Work instructions: Only the lines from the line holding "bx('shelf_board', M['room'], sh, -3.3, -1.2, .75, 1.05, z, z" to the last line should be output, each exactly as given.
◆ ◆ ◆ ◆
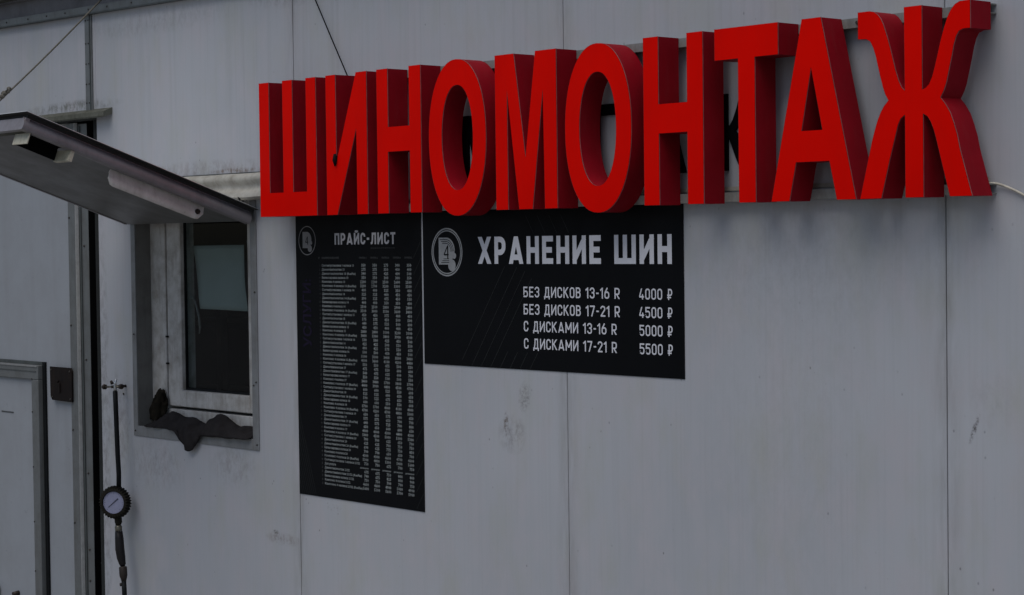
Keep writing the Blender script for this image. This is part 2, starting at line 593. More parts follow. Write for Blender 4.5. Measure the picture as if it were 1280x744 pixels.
# lock plate
lp = MB()
b = bmesh.new()
vs = [b.verts.new(p) for p in [(-2.712, 0, 1.062), (-2.700, 0, 1.050), (-2.558, 0, 1.048), (-2.557, 0, 1.158), (-2.566, 0, 1.169), (-2.714, 0, 1.169)]]
f = b.faces.new(vs)
r_ = bmesh.ops.extrude_face_region(b, geom=[f])
bmesh.ops.translate(b, vec=(0, .006, 0), verts=[e for e in r_['geom'] if isinstance(e, bmesh.types.BMVert)])
bmesh.ops.translate(b, vec=(0, -.012, 0), verts=b.verts)
lp.add(b)
lk = lp.build('lock_plate', M['plate'], D)
kh = MB().tube([(-2.652, -.0125, 1.118), (-2.652, -.020, 1.118)], [.005, .004], 10)
kh.box(-2.648, -2.638, -.0165, -.0125, 1.078, 1.114, .001)
kh.build('keyhole_cover', M['plate'], lk)
for x, z in ((-2.704, 1.158), (-2.570, 1.156), (-2.700, 1.060), (-2.568, 1.058)):
    MB().tube([(x, -.012, z), (x, -.0145, z)], [.004, .003], 8).build('rivet', M['screw'], lk)
# hatch in the door
HX1, HZ1, HX0 = -2.786, 1.170, -3.44
HF = MB()
for (x0, x1, z0, z1) in ((HX0, HX1, HZ1 - .052, HZ1), (HX1 - .050, HX1, .10, HZ1 - .0525), (HX0, HX0 + .05, .10, HZ1 - .0525)):
    HF.box(x0, x1, -.022, .0035, z0, z1, .002)
hf = HF.build('hatch_frame', M['trim'], D)
bx('frame_bead', M['trim_light'], hf, HX0, HX1 - .003, -.0245, -.0222, HZ1 - .006, HZ1 - .0005)
bx('frame_bead', M['trim_dark'], hf, HX0, HX1 - .012, -.0240, -.0222, HZ1 - .024, HZ1 - .021)
for z in (.30, .42, .60, .80, 1.0, 1.12):
    MB().tube([(HX1 - .044, -.022, z), (HX1 - .044, -.025, z)], [.003, .002], 8).build('screw', M['screw'], hf)
bx('hatch_panel', M['door'], D, HX0 + .051, HX1 - .051, -.010, .003, .10, HZ1 - .053)
bx('hatch_side_shadow', M['rubber'], D, HX1 + .001, HX1 + .020, -.004, .0035, .09, HZ1 + .012)  # black strip drawing the shadow beside the raised frame
bx('hatch_top_shadow', M['trim_dark'], D, HX0, HX1 + .0005, -.003, .0035, HZ1 + .001, HZ1 + .012)  # dark strip drawing the shadow line above the frame
hd = MB().box(-3.162, -3.128, -.040, -.011, .262, .332, .006).build('hatch_latch', M['plate'], D)
MB().tube([(-2.985, -.011, .318), (-2.985, -.035, .318)], [.010, .007], 10).build('hatch_hook', M['rust'], D)
bx('scratched_label', M['ink_faint'], D, -3.092, -2.998, -.0112, -.0104, .985, .990)

# ---- gutter shaped cover over the window
m = MB()
prof = [(0, 1.824), (-.020, 1.822), (-.034, 1.816), (-.040, 1.808), (-.038, 1.798), (-.030, 1.790), (-.027, 1.783), (-.030, 1.775), (-.040, 1.766), (-.048, 1.757), (-.050, 1.748), (-.044, 1.741), (-.028, 1.738), (0, 1.741)]
prof = [(y - .0005, z - .004) for y, z in prof]
NX = 40
rings = []
for i in range(NX + 1):
    x = -2.22 + (.98) * i / NX
    rings.append(m.verts([(x, y + .0012 * math.sin(x * 23), z + .0010 * math.sin(x * 31 + y * 40)) if y < -.002 else (x, y, z) for y, z in prof]))
for A, B in zip(rings, rings[1:]):
    for k in range(len(prof) - 1):
        m.face([A[k], A[k + 1], B[k + 1], B[k]])
m.face(rings[0][::-1]); m.face(rings[-1])
gut = m.build('roller_cover', M['gutter'], K, sharp=50)
bx('cover_seam', M['trim_dark'], gut, -2.2, -1.26, -.006, -.0006, 1.8185, 1.8225)
cr = MB()
for i in range(46):
    x = random.uniform(-1.62, -1.40)
    s = random.uniform(.002, .006)
    z = 1.738 + random.uniform(-.006, .010) * (1 - abs(x + 1.5) * 4)
    b = bmesh.new()
    bmesh.ops.create_icosphere(b, subdivisions=1, radius=s)
    for v in b.verts:
        v.co *= random.uniform(.6, 1.5)
    cr.add(b, Matrix.Translation((x, -.043 + random.uniform(-.006, .01), z)))
cr.build('dirt_crust', M['cloth'], gut)['kind'] = 'stuff'

# ---- window
wt = MB()
fl = ((-2.152, WX0 + .001, .9575, 1.735), (WX1 - .004, -1.403, .9575, 1.735))
for a, b_, c, d in fl:
    wt.box(a, b_, -.0045, -.0006, c, d, .001)
wt.box(WX0 + .0015, WX1 - .0045, -.0046, -.0006, .9575, WZ0 + .004, .001)
WT = wt.build('window_surround', M['surround'], K)
for x, z in ((-1.412, .975), (-1.412, 1.17), (-1.412, 1.45), (-1.425, 1.16), (-2.139, .975), (-2.139, 1.3)):
    MB().tube([(x, -.0045, z), (x, -.008, z)], [.0032, .002], 8).build('screw', M['screw'], WT)
rvl = MB()
rvl.box(WX0 + .0005, WX0 + .003, -.0006, .0545, WZ0 + .003, WZ1)
rvl.box(WX1 - .003, WX1 - .0005, -.0006, .0545, WZ0 + .003, WZ1)
rvl.box(WX0 + .0032, WX1 - .0032, -.0006, .0545, WZ0 + .0005, WZ0 + .003)
rvl.box(WX0 + .0032, WX1 - .0032, -.0006, .0545, WZ1 - .003, WZ1 - .0005)
rvl.build('window_reveal', M['reveal'], K)
FY = .055
WN = MB()
o = (WX0 + .001, WX1 - .001, WZ0 + .001, WZ1 - .001)
i_ = (-2.033, -1.462, 1.052, 1.768)
WN.box(o[0], i_[0], FY, FY + .055, o[2], o[3], .002)
WN.box(i_[1], o[1], FY, FY + .055, o[2], o[3], .002)
WN.box(i_[0] + .0005, i_[1] - .0005, FY, FY + .055, o[2], i_[2], .002)
WN.box(i_[0] + .0005, i_[1] - .0005, FY, FY + .055, i_[3], o[3], .002)
win = WN.build('window', M['pvc'], K, 'small plastic framed window, dirty')
s0 = (-2.027, -1.467, 1.061, 1.762)
s1 = (-1.943, -1.545, 1.117, 1.715)
SS = MB()
SS.box(s0[0], s1[0], FY + .003, FY + .06, s0[2], s0[3], .003)
SS.box(s1[1], s0[1], FY + .003, FY + .06, s0[2], s0[3], .003)
SS.box(s1[0] + .0005, s1[1] - .0005, FY + .003, FY + .06, s0[2], s1[2], .003)
SS.box(s1[0] + .0005, s1[1] - .0005, FY + .003, FY + .06, s1[3], s0[3], .003)
SS.build('sash', M['pvc'], win)
GS = MB()
GS.box(s1[0] + .0006, s1[0] + .006, FY + .018, FY + .026, s1[2] + .0006, s1[3] - .0006)
GS.box(s1[1] - .012, s1[1] - .0006, FY + .018, FY + .026, s1[2] + .0006, s1[3] - .0006)
GS.box(s1[0] + .0062, s1[1] - .0122, FY + .018, FY + .026, s1[2] + .0006, s1[2] + .008)
GS.build('glazing_gasket', M['rubber'], win)
bx('pane', M['glass'], win, s1[0] + .0007, s1[1] - .0007, FY + .027, FY + .031, s1[2] + .0007, s1[3] - .0007)
for z in (1.20, 1.29):
    bx('frame_clip', M['rubber'], win, -2.030, -2.018, FY - .004, FY + .002, z, z + .006)


# papers and a pull cord behind the pane
def sheet(name, pts, y, mat, label, cat, bow=.006):
    m = MB()
    n = 12
    (ax, az), (bx_, bz), (cx, cz), (dx, dz) = pts      # tl, tr, br, bl
    gfr = []
    for j in range(n + 1):
        row = []
        for i in range(n + 1):
            u, w = i / n, j / n
            x = (ax * (1 - u) + bx_ * u) * (1 - w) + (dx * (1 - u) + cx * u) * w
            z = (az * (1 - u) + bz * u) * (1 - w) + (dz * (1 - u) + cz * u) * w
            yy = y + bow * math.sin(u * 3.1) * (1 - w) + .5 * bow * math.sin(w * 5 + u * 2)
            row.append(m.bm.verts.new((x, yy, z)))
        gfr.append(row)
    for j in range(n):
        for i in range(n):
            f = m.face([gfr[j][i], gfr[j][i + 1], gfr[j + 1][i + 1], gfr[j + 1][i]])
            f.smooth = True
    r2 = bmesh.ops.extrude_face_region(m.bm, geom=list(m.bm.faces))
    bmesh.ops.translate(m.bm, vec=(0, .0006, 0), verts=[e for e in r2['geom'] if isinstance(e, bmesh.types.BMVert)])
    return tag(m.build(name, mat), label, cat)


sheet('paper_sheet', [(-1.942, 1.596), (-1.642, 1.597), (-1.622, 1.383), (-1.898, 1.387)], .108, M['paper'],
      'large pale green sheet of paper hanging behind the window pane', 'paper')
sheet('paper_strip', [(-1.632, 1.612), (-1.560, 1.612), (-1.560, 1.304), (-1.602, 1.304)], .116, M['paper_blue'],
      'narrow bluish strip of paper behind the right edge of the window pane', 'paper', .002)
cd = thing('pull_cord', (-1.93, .105, 1.30), 'short pale cord hanging below the paper behind the window pane', 'cord')
MB().tube([(-1.937, .104, 1.425), (-1.925, .104, 1.41), (-1.905, .105, 1.36), (-1.902, .106, 1.325), (-1.909, .107, 1.303)], [.003, .003, .004, .004, .002], 8).build('cord', M['trim_light'], cd)
MB().tube([(-1.944, .104, 1.424), (-1.934, .104, 1.420)], [.005, .004], 8).build('cord_end', M['paper'], cd)
# dim shelf inside
sh = thing('storage_shelf', (-1.9, .9, .06), 'dark shelf unit dimly seen inside behind the window pane', 'shelf')
for z in (.65, 1.0, 1.28):
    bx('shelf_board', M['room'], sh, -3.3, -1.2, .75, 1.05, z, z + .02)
for x in (-3.3, -2.75, -2.2, -1.65, -1.2):
    bx('upright', M['room'], sh, x, x + .03, .72, .749, .06, 1.6)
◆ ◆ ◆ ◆
Correct result:
    bx('shelf_board', M['room'], sh, -3.3, -1.2, .75, 1.05, z, z + .02)
for x in (-3.3, -2.75, -2.2, -1.65, -1.2):
    bx('upright', M['room'], sh, x, x + .03, .72, .749, .06, 1.6)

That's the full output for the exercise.